Sara Arrhenius about Gardar Eide Einarsson

 I hold my mobile phone up in front of the QR‐code reader at the airport. It finds my booking in an instant, I get a professional smile from the flight attendant, and am ushered onto the plane. That’s how most things work these days; passwords, digital keys, access cards. We accept having to carry them with us and use information that we cannot interpret ourselves, which cannot be translated using eye and image, language and script. 

We might describe Gardar Eide Einarsson’s art as a series of translations. Fragments and forms from the Internet, sticky labels, fanzines, graffiti and art‐historical icons become signs and messages on canvas or directly on the wall, rendered in paint or ordinary felt‐tip pen. Sculptures that look like ready‐mades – traffic icons, subway anti‐suicide mirrors, neon signs – but which on closer inspection turn out to be carefully produced slices of urban reality. 

But a translation usually involves an interpretation and a dream of readability. That dream is consistently absent from Gardar Eide Einarsson’s art, which is instead characterized by a radical, captivating visual spareness. The works refuse to reveal their sources. Instead of volubly telling us too much about themselves, they give viewers no more than cryptic morsels, tantalizing insinuations and puzzling exclamation marks. 

In parallel with the way digital codes are encrypted and recoded, it can be even more relevant to talk about transpositions. Since what GEE (his name has become a tag!) does is to shift the signs and shapes, or parts of them, between different contexts; from street to art, Internet to art, bureaucracy to art, art to art. This transposition creates a visual rootlessness that, together with the artist’s refusal to give us ‘the big picture’, charges the works with a cocky muteness. We know that they are saying something, but we cannot work out what. Like the QR‐code in my mobile phone it is a message that has to be decrypted. 

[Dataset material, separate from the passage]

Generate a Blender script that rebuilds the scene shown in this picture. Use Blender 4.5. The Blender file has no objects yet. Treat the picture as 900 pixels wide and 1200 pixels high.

From an art‐historical perspective, visual art’s borrowings from mass culture have been coupled with a conception of art as a flight of steps of increasing refinement and stylistic perfection, which behaves in the opposite way to primal, raw energy. This hierarchy is absolutely absent from GEE’s art. His work is borne up by our time’s consciousness that art exists in an intimate exchange with other sophisticated sign systems, in which the crucial thing is not where we are, but the overall feeling for style. GEE’s art is an energy system, in which the exchanges and borrowings go in all directions. Along with everything else, it bears witness to art’s cannibalism; to the way art manages to swallow up and merge with everything from political radicalism to skateboard culture. 

Paranoia as a social condition is a pervasive idea in GEE’s works. Likewise the fascination with the outsider, either grandiose or everyday, who exists on the outside and in conflict with the system’s norms through bombs, or simply through an acrimonious sticker on a car bumper. His works centre on those who do not want to, or cannot, conform, who create alternative systems on the side. Terrorists, clan members and drug barons get their moment in the spotlight, but also various emblems of the maintenance of order – police badges, prison furniture, traffic cones. 

GEE’s art is consistently black‐and‐white. The graphics blatantly play with the clichés of street culture and the ‘underground’, evoking nostalgic associations with printed media, photostated fanzines, black‐and‐white photographs, placards and printed pages from books. The blackness also contains references to all those black monochromes of art history, to the negation of meaning and readability. As a consequence of being black‐and‐white, all the messages acquire an equal weight – all the works seem to draw on the same urban comic‐book reality. 

The landscape through which GEE travels is an identifiable USA in the aftermath of September 11. But it is more of an image of the USA filtered through global mass culture than a real topography, even if it is in New York that Gardar Eide Einarsson principally works. His flat, black‐and‐white cityscape is a reality that could belong anywhere and nowhere. 

The laidback, cool elegance that marks Gardar Eide Einarsson’s art assumes both outsiderness and consensus. Contemporary art wants to have an experienced, informed relationship with mass culture. The art world nods in agreement, even if it does not know the code. Thus, life is built up out of different layers of information laid on top of each other. Sometimes, the strata are worn away and the signs, shapes, messages leak through. We are no longer participants in a single, common culture, but are travelling through many cultures, like immigrants in something we call home. The converse of the multiplicity of the universe, in which everyone knows something, but nobody knows everything, is the paranoia and the conspiracy that seem to be the emblem of our time par excellence. Gardar Eide Einarsson’s art gets its sustenance from a society in which all information is constantly accessible, but readable only by a few. A place in which competing conceptions of the world co‐exist and are in conflict with each other. In which a hierarchy of knowledge has been replaced by different, yet equal types of information. In which every explanation seems to serve to conceal another, which may well turn out to be a lie.